L’argument usuel « Plutôt que de vous occuper de la langue, faites d’abord de la bonne science » peut se retourner aisément. Les mutations de la recherche sont telles que la reprise de recherches anciennes peut devenir parfois plus féconde que la poursuite crispée des sujets à la mode. Le fonds culturel de la science offre des perspectives neuve à qui sait le faire fructifier : une meilleure connaissance des travaux séculaires de Poincaré, écrits en français, aurait pu il y a quelques années, donner à nos chercheurs avance certaine dans le domaine si couru du « chaos ». Ecrire la science en français, mais la lire en français (entre autres) sûrement.
Et l’on ne doit pas oublier les autres phases de la communication,, non moins déterminantes pour le développement et la vigueur de l’activité scientifique, comme l’aspect devenu crucial de nos jours, pour la réflexion et sur ses applications et le contrôle de ses implications.

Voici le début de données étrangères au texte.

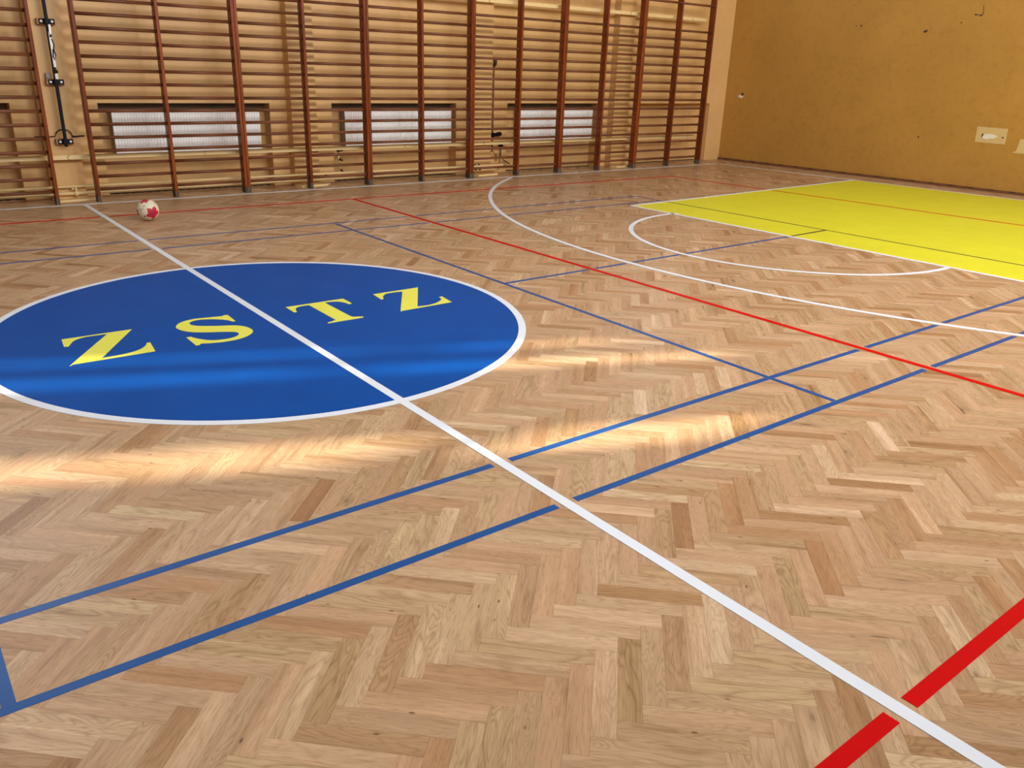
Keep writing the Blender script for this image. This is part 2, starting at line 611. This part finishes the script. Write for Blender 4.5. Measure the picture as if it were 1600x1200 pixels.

Ainsi y aurait-il fort à faire pour qui désirerait élaborer une politique linguistique active de/dans la science : formation culturelle et littéraire des chercheurs, encouragements à leur expression publique, soutien aux revues nationales d’information et de culture scientifiques, développement d’une politique de traductions mutuelles (et d’abord au sein de l’aire romane) etc.
Bien d’autres éléments montrent la nécessité d’une véritable politique de la langue dans le domaine scientifique. Le développement de la coopération internationale exige que l’on dépasse l’alternative entre l’abandon au tout-anglais et la crispation sur le seul français. Nombre de chercheurs d’Afrique ou d’Amérique latine préfèrent utiliser le français pour les échanges scientifiques. Dès lors, rien de plus précieux que le maintien et le développement du plurilinguisme scientifique, fut-il seulement un plurilinguisme de l’écoute qui ne repose pas que sur des parentés linguistiques (entre langues romanes en ce qui concerne le français), mais en appelle, bien plus profondément, à une culture commune.
« Chacun dans sa langue », voilà donc un mot d’ordre raisonnable et facile à appliquer à l’intérieur des grandes aires linguistiques comme celle des langues romanes, celle des langues slaves et anglo-saxonnes. Reste bien entendu la question des échanges entre chercheurs de langues hétérogènes, où il serait illusoire de vouloir remplacer, à court terme, l’anglais comme langue auxiliaire entre, par exemple, un physicien russe et un brésilien. Il n’y a pas de compréhension sans entendement et pas de sciences sans langues, au pluriel.
Polyglotte et aphasique, tel est le choix qui attend la science.
Bibliographie
Roland Barthes, Le Bruissement de la langue, Seuil, 1993.
Jean-Marc Lévy-Leblond, Physique et mathématique, Encyclopedia Universalis
Jean-Marc Lévy-Leblond, Aux contraires, Gallimard, 1996
Lavoisier et al. Méthode de nomenclature chimique, le Seuil, 1994 ; Voir l’introduction de Bernadette Bensaude-Vincent.
Henri Atlan, Catherine Bousquet, Questions de vie, le Seuil, 1994
Stella Baruk, l’Age du capitaine, Seuil, 1985.